→ **What needs to be done**: Print the listing below from its opening line through the line holding "return lo +", both ends included.

→ **Stored data**:
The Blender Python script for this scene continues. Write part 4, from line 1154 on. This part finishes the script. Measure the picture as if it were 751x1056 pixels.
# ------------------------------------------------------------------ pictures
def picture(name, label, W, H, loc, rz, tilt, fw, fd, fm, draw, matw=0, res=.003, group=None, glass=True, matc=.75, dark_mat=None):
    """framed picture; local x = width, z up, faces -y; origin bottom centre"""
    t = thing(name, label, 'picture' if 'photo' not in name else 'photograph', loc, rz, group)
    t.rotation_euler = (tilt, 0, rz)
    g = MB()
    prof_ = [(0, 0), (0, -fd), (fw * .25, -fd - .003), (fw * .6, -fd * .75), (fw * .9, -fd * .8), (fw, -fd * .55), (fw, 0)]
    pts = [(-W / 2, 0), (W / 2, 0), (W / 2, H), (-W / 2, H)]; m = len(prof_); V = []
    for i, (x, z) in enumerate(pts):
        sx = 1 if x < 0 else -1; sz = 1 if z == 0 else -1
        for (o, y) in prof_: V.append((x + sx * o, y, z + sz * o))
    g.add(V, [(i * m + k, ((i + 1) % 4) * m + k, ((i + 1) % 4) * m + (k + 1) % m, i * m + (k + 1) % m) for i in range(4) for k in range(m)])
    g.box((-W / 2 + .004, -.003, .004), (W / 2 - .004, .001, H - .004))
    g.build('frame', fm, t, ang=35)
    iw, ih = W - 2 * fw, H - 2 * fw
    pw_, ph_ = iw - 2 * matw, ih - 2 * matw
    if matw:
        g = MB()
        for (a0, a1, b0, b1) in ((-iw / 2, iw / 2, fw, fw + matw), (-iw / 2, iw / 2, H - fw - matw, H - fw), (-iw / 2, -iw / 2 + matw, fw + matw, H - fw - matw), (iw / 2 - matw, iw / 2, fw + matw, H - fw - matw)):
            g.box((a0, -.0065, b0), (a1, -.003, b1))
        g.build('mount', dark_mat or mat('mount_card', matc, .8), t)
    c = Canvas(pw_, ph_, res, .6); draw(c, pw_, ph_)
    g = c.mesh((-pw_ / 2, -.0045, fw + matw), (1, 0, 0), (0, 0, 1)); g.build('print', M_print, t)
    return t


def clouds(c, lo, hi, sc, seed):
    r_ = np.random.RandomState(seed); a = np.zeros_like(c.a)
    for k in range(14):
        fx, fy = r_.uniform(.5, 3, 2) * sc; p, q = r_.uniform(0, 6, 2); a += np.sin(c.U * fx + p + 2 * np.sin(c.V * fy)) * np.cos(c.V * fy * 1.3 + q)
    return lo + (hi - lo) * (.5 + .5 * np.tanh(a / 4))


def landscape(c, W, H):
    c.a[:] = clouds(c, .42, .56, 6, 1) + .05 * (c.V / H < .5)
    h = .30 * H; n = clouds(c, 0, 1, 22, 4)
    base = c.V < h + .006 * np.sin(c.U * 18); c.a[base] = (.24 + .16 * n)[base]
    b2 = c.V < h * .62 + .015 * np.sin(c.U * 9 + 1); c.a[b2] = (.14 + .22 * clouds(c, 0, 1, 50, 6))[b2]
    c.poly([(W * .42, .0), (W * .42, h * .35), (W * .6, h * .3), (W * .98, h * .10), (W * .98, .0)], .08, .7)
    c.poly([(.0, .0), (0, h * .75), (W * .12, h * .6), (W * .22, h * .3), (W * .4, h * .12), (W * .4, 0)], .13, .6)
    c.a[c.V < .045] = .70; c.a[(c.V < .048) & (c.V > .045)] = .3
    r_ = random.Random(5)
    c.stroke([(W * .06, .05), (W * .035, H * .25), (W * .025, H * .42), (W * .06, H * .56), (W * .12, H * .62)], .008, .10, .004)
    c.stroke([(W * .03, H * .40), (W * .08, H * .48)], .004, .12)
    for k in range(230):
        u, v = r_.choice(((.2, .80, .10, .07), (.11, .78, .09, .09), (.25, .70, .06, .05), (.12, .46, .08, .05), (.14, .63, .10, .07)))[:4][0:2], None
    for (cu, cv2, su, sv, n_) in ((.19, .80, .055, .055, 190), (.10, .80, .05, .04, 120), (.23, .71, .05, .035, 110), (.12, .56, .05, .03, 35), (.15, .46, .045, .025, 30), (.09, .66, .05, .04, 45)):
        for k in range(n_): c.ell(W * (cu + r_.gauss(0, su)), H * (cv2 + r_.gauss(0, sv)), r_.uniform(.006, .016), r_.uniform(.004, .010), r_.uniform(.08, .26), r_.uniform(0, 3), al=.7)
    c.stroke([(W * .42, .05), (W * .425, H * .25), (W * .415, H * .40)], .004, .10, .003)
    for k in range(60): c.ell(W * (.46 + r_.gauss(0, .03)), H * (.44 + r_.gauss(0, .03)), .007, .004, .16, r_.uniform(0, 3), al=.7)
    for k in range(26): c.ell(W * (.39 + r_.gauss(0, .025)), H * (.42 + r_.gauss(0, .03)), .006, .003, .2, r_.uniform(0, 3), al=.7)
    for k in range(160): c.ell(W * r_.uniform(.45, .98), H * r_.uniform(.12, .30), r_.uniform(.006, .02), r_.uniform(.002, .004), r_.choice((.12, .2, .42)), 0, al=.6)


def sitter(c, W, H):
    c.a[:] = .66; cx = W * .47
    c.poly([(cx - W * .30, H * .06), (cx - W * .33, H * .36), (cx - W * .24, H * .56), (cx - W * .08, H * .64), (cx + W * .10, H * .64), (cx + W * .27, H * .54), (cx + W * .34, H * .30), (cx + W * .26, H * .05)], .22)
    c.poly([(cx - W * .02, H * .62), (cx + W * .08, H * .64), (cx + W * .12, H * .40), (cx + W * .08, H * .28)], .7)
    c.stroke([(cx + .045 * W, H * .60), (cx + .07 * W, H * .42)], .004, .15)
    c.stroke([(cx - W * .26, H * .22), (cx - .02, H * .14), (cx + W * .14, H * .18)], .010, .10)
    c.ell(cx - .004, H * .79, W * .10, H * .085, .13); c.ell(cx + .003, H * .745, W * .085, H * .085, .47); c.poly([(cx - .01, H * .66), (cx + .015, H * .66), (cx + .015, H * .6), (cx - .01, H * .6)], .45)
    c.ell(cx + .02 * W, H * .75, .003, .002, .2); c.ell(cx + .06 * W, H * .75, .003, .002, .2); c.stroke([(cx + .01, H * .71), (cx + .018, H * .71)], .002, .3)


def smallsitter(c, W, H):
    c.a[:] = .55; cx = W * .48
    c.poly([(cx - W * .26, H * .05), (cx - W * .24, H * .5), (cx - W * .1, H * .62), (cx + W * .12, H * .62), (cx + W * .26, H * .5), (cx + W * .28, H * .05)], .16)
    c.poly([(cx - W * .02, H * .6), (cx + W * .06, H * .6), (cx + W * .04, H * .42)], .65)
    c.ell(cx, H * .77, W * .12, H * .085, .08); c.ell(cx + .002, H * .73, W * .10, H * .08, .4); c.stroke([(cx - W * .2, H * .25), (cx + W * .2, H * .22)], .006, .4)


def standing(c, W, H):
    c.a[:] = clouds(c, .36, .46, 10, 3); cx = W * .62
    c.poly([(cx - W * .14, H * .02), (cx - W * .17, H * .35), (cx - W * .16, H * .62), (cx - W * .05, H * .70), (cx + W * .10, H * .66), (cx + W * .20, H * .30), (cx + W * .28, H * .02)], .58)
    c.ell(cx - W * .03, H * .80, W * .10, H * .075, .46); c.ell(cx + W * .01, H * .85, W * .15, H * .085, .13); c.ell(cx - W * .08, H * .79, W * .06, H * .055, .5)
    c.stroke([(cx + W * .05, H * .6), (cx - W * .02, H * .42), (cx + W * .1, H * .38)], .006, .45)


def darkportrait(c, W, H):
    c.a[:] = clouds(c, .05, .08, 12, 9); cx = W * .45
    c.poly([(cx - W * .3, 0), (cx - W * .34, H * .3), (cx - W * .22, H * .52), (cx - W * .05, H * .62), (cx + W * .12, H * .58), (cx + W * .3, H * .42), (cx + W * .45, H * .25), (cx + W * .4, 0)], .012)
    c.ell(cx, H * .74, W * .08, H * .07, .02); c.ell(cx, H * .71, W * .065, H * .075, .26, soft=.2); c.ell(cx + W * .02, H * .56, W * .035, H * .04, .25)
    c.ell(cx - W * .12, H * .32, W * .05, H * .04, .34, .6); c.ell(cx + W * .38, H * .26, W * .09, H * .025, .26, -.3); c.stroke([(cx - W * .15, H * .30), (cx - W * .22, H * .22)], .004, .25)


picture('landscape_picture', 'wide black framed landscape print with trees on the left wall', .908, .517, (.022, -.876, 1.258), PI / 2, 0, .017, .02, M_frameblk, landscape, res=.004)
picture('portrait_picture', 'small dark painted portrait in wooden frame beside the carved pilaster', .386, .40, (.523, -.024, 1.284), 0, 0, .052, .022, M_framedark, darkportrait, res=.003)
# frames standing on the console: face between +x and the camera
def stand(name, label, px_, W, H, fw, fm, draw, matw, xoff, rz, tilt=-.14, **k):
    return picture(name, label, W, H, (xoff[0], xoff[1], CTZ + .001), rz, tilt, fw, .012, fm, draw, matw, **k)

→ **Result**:
The Blender Python script for this scene continues. Write part 4, from line 1154 on. This part finishes the script. Measure the picture as if it were 751x1056 pixels.
# ------------------------------------------------------------------ pictures
def picture(name, label, W, H, loc, rz, tilt, fw, fd, fm, draw, matw=0, res=.003, group=None, glass=True, matc=.75, dark_mat=None):
    """framed picture; local x = width, z up, faces -y; origin bottom centre"""
    t = thing(name, label, 'picture' if 'photo' not in name else 'photograph', loc, rz, group)
    t.rotation_euler = (tilt, 0, rz)
    g = MB()
    prof_ = [(0, 0), (0, -fd), (fw * .25, -fd - .003), (fw * .6, -fd * .75), (fw * .9, -fd * .8), (fw, -fd * .55), (fw, 0)]
    pts = [(-W / 2, 0), (W / 2, 0), (W / 2, H), (-W / 2, H)]; m = len(prof_); V = []
    for i, (x, z) in enumerate(pts):
        sx = 1 if x < 0 else -1; sz = 1 if z == 0 else -1
        for (o, y) in prof_: V.append((x + sx * o, y, z + sz * o))
    g.add(V, [(i * m + k, ((i + 1) % 4) * m + k, ((i + 1) % 4) * m + (k + 1) % m, i * m + (k + 1) % m) for i in range(4) for k in range(m)])
    g.box((-W / 2 + .004, -.003, .004), (W / 2 - .004, .001, H - .004))
    g.build('frame', fm, t, ang=35)
    iw, ih = W - 2 * fw, H - 2 * fw
    pw_, ph_ = iw - 2 * matw, ih - 2 * matw
    if matw:
        g = MB()
        for (a0, a1, b0, b1) in ((-iw / 2, iw / 2, fw, fw + matw), (-iw / 2, iw / 2, H - fw - matw, H - fw), (-iw / 2, -iw / 2 + matw, fw + matw, H - fw - matw), (iw / 2 - matw, iw / 2, fw + matw, H - fw - matw)):
            g.box((a0, -.0065, b0), (a1, -.003, b1))
        g.build('mount', dark_mat or mat('mount_card', matc, .8), t)
    c = Canvas(pw_, ph_, res, .6); draw(c, pw_, ph_)
    g = c.mesh((-pw_ / 2, -.0045, fw + matw), (1, 0, 0), (0, 0, 1)); g.build('print', M_print, t)
    return t


def clouds(c, lo, hi, sc, seed):
    r_ = np.random.RandomState(seed); a = np.zeros_like(c.a)
    for k in range(14):
        fx, fy = r_.uniform(.5, 3, 2) * sc; p, q = r_.uniform(0, 6, 2); a += np.sin(c.U * fx + p + 2 * np.sin(c.V * fy)) * np.cos(c.V * fy * 1.3 + q)
    return lo + (hi - lo) * (.5 + .5 * np.tanh(a / 4))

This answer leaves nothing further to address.